## [DIRECTIONS FOR THIS TASK]
Transcribe every record that appears below, exactly and in full.

EXERCISE MATERIAL start

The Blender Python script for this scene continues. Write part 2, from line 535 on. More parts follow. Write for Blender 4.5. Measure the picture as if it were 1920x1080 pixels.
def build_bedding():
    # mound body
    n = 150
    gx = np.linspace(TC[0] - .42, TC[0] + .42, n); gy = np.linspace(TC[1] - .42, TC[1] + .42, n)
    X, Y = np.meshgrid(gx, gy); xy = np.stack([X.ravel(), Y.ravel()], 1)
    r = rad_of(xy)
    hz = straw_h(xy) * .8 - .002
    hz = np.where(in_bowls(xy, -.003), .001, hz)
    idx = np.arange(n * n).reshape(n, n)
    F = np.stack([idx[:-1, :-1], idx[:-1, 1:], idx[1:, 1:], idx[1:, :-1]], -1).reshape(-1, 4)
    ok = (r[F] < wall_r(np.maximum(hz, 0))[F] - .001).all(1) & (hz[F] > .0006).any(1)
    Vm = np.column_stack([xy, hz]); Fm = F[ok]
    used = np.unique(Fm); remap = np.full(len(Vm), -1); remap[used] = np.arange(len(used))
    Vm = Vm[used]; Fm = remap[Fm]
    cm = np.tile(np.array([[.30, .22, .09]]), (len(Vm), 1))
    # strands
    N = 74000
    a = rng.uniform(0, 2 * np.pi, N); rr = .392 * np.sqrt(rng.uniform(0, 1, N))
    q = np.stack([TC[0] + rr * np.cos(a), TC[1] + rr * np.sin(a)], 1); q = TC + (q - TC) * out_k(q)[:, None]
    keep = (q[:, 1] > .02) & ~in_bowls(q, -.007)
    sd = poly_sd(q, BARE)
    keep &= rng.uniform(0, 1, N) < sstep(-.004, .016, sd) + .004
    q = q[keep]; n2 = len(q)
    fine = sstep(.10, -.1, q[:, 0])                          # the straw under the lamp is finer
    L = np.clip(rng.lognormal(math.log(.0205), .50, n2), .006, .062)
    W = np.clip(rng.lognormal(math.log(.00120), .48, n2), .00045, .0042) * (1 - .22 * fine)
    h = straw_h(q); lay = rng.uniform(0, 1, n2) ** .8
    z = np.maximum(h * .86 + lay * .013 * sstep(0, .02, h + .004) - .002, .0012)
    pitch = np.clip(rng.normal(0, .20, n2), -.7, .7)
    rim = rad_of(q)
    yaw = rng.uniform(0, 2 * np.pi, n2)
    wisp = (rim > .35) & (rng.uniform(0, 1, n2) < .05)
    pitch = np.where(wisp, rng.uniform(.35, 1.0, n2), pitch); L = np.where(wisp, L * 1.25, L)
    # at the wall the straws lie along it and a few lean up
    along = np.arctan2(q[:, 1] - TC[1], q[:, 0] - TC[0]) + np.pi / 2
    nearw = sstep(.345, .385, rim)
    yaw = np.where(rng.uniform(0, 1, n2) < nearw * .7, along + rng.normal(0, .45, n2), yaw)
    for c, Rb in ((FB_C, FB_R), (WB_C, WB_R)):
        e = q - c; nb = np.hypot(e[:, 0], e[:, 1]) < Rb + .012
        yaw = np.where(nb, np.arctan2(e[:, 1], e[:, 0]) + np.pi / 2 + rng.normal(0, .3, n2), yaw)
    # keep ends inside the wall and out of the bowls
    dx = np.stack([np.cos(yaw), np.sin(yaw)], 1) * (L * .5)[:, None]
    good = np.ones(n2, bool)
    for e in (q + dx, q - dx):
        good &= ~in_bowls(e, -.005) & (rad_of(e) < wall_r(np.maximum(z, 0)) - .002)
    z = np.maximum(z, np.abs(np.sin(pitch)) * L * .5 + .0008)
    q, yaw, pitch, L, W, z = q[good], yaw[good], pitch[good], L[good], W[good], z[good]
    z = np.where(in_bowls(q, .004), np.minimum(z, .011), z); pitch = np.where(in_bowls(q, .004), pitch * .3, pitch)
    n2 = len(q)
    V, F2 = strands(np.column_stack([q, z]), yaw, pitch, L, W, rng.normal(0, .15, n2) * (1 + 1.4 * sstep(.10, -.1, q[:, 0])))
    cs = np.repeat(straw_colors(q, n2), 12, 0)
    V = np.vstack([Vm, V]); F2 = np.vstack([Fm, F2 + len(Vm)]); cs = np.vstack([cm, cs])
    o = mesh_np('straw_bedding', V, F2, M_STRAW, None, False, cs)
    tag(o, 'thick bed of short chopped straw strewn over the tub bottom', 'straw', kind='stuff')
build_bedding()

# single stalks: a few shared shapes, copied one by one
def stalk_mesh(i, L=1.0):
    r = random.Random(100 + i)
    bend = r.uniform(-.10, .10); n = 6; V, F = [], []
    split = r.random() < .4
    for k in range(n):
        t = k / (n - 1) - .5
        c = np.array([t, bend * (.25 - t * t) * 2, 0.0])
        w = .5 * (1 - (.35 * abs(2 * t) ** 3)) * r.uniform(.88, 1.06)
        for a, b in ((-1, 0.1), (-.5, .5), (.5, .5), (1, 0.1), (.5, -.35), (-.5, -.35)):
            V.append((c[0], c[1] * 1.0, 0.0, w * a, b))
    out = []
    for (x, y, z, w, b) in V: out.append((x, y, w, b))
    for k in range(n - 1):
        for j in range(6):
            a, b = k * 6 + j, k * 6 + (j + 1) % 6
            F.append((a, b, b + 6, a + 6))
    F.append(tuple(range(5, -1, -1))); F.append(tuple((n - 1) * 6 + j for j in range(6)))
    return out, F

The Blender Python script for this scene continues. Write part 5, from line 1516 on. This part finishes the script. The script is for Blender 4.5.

EXERCISE MATERIAL end

## [RIGHT ANSWER]
The Blender Python script for this scene continues. Write part 2, from line 535 on. More parts follow. Write for Blender 4.5. Measure the picture as if it were 1920x1080 pixels.
def build_bedding():
    # mound body
    n = 150
    gx = np.linspace(TC[0] - .42, TC[0] + .42, n); gy = np.linspace(TC[1] - .42, TC[1] + .42, n)
    X, Y = np.meshgrid(gx, gy); xy = np.stack([X.ravel(), Y.ravel()], 1)
    r = rad_of(xy)
    hz = straw_h(xy) * .8 - .002
    hz = np.where(in_bowls(xy, -.003), .001, hz)
    idx = np.arange(n * n).reshape(n, n)
    F = np.stack([idx[:-1, :-1], idx[:-1, 1:], idx[1:, 1:], idx[1:, :-1]], -1).reshape(-1, 4)
    ok = (r[F] < wall_r(np.maximum(hz, 0))[F] - .001).all(1) & (hz[F] > .0006).any(1)
    Vm = np.column_stack([xy, hz]); Fm = F[ok]
    used = np.unique(Fm); remap = np.full(len(Vm), -1); remap[used] = np.arange(len(used))
    Vm = Vm[used]; Fm = remap[Fm]
    cm = np.tile(np.array([[.30, .22, .09]]), (len(Vm), 1))
    # strands
    N = 74000
    a = rng.uniform(0, 2 * np.pi, N); rr = .392 * np.sqrt(rng.uniform(0, 1, N))
    q = np.stack([TC[0] + rr * np.cos(a), TC[1] + rr * np.sin(a)], 1); q = TC + (q - TC) * out_k(q)[:, None]
    keep = (q[:, 1] > .02) & ~in_bowls(q, -.007)
    sd = poly_sd(q, BARE)
    keep &= rng.uniform(0, 1, N) < sstep(-.004, .016, sd) + .004
    q = q[keep]; n2 = len(q)
    fine = sstep(.10, -.1, q[:, 0])                          # the straw under the lamp is finer
    L = np.clip(rng.lognormal(math.log(.0205), .50, n2), .006, .062)
    W = np.clip(rng.lognormal(math.log(.00120), .48, n2), .00045, .0042) * (1 - .22 * fine)
    h = straw_h(q); lay = rng.uniform(0, 1, n2) ** .8
    z = np.maximum(h * .86 + lay * .013 * sstep(0, .02, h + .004) - .002, .0012)
    pitch = np.clip(rng.normal(0, .20, n2), -.7, .7)
    rim = rad_of(q)
    yaw = rng.uniform(0, 2 * np.pi, n2)
    wisp = (rim > .35) & (rng.uniform(0, 1, n2) < .05)
    pitch = np.where(wisp, rng.uniform(.35, 1.0, n2), pitch); L = np.where(wisp, L * 1.25, L)
    # at the wall the straws lie along it and a few lean up
    along = np.arctan2(q[:, 1] - TC[1], q[:, 0] - TC[0]) + np.pi / 2
    nearw = sstep(.345, .385, rim)
    yaw = np.where(rng.uniform(0, 1, n2) < nearw * .7, along + rng.normal(0, .45, n2), yaw)
    for c, Rb in ((FB_C, FB_R), (WB_C, WB_R)):
        e = q - c; nb = np.hypot(e[:, 0], e[:, 1]) < Rb + .012
        yaw = np.where(nb, np.arctan2(e[:, 1], e[:, 0]) + np.pi / 2 + rng.normal(0, .3, n2), yaw)
    # keep ends inside the wall and out of the bowls
    dx = np.stack([np.cos(yaw), np.sin(yaw)], 1) * (L * .5)[:, None]
    good = np.ones(n2, bool)
    for e in (q + dx, q - dx):
        good &= ~in_bowls(e, -.005) & (rad_of(e) < wall_r(np.maximum(z, 0)) - .002)
    z = np.maximum(z, np.abs(np.sin(pitch)) * L * .5 + .0008)
    q, yaw, pitch, L, W, z = q[good], yaw[good], pitch[good], L[good], W[good], z[good]
    z = np.where(in_bowls(q, .004), np.minimum(z, .011), z); pitch = np.where(in_bowls(q, .004), pitch * .3, pitch)
    n2 = len(q)
    V, F2 = strands(np.column_stack([q, z]), yaw, pitch, L, W, rng.normal(0, .15, n2) * (1 + 1.4 * sstep(.10, -.1, q[:, 0])))
    cs = np.repeat(straw_colors(q, n2), 12, 0)
    V = np.vstack([Vm, V]); F2 = np.vstack([Fm, F2 + len(Vm)]); cs = np.vstack([cm, cs])
    o = mesh_np('straw_bedding', V, F2, M_STRAW, None, False, cs)
    tag(o, 'thick bed of short chopped straw strewn over the tub bottom', 'straw', kind='stuff')
build_bedding()

# single stalks: a few shared shapes, copied one by one
def stalk_mesh(i, L=1.0):
    r = random.Random(100 + i)
    bend = r.uniform(-.10, .10); n = 6; V, F = [], []
    split = r.random() < .4
    for k in range(n):
        t = k / (n - 1) - .5
        c = np.array([t, bend * (.25 - t * t) * 2, 0.0])
        w = .5 * (1 - (.35 * abs(2 * t) ** 3)) * r.uniform(.88, 1.06)
        for a, b in ((-1, 0.1), (-.5, .5), (.5, .5), (1, 0.1), (.5, -.35), (-.5, -.35)):
            V.append((c[0], c[1] * 1.0, 0.0, w * a, b))
    out = []
    for (x, y, z, w, b) in V: out.append((x, y, w, b))
    for k in range(n - 1):
        for j in range(6):
            a, b = k * 6 + j, k * 6 + (j + 1) % 6
            F.append((a, b, b + 6, a + 6))
    F.append(tuple(range(5, -1, -1))); F.append(tuple((n - 1) * 6 + j for j in range(6)))
    return out, F

The Blender Python script for this scene continues. Write part 5, from line 1516 on. This part finishes the script. The script is for Blender 4.5.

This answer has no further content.